Greenspan in housing market warning - News in brief - Evening Standard
       

Greenspan in housing market warning

World-renowned economist Alan Greenspan has warned that Britain's housing market is set to turn and predicted a difficult time ahead for homeowners.

The former US Federal Reserve chairman, who also advises Prime Minister Gordon Brown, considers recent increases in house prices - particularly in the south - as unsustainable.

Mr Greenspan, 81, believes the market is heading for a painful correction and warns that it is more exposed to the current financial turmoil than the American market.

His warning came after a weekend of crisis which saw worried customers of mortgage lender Northern Rock withdraw £2bn from their accounts after it had to ask the Bank of England to bail it out with emergency funding.

He told the Daily Telegraph: "There are going to be some difficulties. Can (the boom) last? No. You're already beginning to see the mortgage rates are moving.
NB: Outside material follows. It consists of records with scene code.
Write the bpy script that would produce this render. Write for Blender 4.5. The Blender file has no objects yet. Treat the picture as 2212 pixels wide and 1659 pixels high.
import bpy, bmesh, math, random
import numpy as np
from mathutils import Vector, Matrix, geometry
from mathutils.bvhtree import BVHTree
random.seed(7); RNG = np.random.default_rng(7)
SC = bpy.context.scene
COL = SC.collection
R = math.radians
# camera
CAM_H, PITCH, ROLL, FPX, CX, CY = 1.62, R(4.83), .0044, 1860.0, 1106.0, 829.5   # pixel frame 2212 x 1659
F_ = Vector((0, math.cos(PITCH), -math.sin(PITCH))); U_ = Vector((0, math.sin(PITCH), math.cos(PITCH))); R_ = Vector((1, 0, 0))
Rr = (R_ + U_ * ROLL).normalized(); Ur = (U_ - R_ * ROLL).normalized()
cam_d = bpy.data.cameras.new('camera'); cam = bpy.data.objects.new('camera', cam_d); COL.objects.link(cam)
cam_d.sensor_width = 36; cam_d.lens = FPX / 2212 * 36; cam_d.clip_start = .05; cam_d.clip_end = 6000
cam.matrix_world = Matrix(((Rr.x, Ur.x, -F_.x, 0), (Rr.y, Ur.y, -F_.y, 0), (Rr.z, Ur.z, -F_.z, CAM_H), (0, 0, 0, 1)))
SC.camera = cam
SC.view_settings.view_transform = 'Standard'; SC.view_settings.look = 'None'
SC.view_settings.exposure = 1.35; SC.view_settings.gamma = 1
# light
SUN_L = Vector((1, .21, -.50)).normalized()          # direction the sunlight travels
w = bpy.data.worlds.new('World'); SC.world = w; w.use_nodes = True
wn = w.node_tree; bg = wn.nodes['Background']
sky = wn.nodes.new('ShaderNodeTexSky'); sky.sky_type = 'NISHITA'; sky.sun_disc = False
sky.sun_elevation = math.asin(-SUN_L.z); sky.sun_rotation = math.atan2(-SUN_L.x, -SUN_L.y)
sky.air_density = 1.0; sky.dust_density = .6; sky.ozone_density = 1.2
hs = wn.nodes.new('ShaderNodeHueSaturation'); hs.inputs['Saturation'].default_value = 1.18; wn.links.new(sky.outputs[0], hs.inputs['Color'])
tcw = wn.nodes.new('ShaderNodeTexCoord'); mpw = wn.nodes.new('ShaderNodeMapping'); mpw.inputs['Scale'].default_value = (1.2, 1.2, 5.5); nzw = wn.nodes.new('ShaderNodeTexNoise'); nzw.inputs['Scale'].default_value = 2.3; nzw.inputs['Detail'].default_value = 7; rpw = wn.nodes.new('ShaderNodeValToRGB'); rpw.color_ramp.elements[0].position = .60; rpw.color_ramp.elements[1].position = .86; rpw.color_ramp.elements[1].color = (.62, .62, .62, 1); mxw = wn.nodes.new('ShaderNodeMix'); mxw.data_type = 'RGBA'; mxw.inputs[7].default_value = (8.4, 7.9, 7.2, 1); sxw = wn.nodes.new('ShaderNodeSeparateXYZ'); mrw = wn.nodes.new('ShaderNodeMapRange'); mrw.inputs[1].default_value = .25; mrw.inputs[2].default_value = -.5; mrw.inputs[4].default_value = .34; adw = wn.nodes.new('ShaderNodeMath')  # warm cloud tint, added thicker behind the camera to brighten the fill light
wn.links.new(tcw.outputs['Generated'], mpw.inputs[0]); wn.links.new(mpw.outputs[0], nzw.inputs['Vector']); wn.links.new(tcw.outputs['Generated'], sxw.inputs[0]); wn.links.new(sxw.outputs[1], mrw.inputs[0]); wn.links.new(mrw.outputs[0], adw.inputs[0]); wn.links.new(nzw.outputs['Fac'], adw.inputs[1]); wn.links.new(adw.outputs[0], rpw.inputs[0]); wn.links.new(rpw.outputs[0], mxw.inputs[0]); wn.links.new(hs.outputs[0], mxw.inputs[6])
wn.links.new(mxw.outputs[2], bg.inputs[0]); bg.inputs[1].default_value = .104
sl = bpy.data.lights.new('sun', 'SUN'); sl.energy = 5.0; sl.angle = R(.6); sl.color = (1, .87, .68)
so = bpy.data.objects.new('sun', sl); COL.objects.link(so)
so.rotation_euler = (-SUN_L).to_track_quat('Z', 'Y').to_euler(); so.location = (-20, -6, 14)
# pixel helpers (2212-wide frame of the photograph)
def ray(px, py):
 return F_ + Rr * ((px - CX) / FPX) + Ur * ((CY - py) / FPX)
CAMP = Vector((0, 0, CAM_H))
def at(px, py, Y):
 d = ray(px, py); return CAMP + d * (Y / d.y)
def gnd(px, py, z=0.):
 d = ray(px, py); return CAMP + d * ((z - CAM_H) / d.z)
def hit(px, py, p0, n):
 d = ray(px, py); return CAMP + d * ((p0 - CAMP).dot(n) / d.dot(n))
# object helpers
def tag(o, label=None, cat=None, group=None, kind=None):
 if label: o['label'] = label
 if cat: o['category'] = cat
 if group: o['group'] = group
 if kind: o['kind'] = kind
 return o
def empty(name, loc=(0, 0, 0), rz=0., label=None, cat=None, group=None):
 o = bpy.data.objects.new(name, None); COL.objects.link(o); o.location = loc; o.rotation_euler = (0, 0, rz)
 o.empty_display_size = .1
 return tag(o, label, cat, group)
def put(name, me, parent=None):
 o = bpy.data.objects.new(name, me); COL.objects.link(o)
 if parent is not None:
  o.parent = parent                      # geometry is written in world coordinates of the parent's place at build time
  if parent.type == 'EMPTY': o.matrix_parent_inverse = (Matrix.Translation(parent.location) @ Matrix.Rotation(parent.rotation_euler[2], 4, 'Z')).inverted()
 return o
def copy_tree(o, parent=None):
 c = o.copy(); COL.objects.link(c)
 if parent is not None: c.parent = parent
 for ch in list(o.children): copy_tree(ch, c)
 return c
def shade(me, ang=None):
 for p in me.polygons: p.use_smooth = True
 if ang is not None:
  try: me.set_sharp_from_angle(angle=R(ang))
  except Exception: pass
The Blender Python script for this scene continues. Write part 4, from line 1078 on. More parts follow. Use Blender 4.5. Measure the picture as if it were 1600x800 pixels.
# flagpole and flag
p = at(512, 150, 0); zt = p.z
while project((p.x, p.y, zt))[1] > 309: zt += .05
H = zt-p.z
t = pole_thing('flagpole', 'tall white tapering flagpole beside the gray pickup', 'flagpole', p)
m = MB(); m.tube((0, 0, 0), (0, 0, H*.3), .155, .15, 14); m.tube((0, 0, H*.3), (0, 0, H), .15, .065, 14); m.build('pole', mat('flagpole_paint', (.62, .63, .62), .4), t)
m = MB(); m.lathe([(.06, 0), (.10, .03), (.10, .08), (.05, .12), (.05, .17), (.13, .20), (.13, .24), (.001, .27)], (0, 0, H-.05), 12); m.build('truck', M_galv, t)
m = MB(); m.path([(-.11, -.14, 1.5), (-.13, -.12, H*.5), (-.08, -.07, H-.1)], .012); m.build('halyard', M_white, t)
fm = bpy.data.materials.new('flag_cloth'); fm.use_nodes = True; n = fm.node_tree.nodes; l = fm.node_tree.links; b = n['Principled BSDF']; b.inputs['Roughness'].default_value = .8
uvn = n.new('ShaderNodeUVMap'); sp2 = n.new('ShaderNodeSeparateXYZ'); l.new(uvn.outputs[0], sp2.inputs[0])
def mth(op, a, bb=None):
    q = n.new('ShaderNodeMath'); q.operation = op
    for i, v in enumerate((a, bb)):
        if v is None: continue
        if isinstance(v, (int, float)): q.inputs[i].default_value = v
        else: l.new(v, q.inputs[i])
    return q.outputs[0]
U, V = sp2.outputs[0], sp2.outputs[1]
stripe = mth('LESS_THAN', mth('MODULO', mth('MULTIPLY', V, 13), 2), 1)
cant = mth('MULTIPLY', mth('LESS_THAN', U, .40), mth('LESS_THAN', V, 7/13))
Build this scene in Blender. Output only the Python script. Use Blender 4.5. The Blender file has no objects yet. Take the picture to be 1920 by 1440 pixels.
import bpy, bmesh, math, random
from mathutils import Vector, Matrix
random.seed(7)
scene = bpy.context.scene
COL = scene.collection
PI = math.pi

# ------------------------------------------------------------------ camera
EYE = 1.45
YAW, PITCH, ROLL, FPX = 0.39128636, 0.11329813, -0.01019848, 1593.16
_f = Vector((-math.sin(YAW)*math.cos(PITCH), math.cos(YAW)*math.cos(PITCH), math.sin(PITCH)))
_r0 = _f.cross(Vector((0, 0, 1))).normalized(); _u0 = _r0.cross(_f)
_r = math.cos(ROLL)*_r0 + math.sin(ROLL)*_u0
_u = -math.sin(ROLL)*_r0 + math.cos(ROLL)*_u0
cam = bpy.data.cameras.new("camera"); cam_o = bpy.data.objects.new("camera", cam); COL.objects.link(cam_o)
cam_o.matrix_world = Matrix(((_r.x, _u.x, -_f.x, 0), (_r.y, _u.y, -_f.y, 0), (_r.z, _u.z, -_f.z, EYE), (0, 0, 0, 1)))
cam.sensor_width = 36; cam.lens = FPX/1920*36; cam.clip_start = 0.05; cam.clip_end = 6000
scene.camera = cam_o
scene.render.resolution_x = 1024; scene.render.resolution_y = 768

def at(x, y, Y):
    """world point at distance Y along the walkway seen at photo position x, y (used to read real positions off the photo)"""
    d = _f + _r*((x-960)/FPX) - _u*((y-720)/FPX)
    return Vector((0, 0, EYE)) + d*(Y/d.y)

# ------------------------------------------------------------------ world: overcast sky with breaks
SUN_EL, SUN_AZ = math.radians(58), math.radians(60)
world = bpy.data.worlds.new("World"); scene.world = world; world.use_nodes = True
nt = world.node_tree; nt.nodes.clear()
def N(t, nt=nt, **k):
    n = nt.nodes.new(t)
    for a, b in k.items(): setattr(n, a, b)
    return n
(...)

"A lot of the two-year fixes are beginning to unwind, and the teaser rates are going. It's going to turn, it's got to turn."

The revered economist also said that Britain is more vulnerable to the effects of the credit crunch than the US because it has a higher level of adjustable-rate mortgages.

But despite his prediction the housing market is to spiral downwards, he does believe the UK economy is in a position to deal with any problems that will create.

He said: "You (in the UK) haven't had a taint of a recession for an extremely long period of time, and a good part of that is the flexibility that came out of the crush between Scargill and Thatcher.

"That was the defining moment, and to their credit Blair and Brown did not endeavour to unwind it. They recognised that there was something fundamentally good for British labour in having a flexible economy. It's like tough love, as we call it. It's unhappy-making, but in the end it works."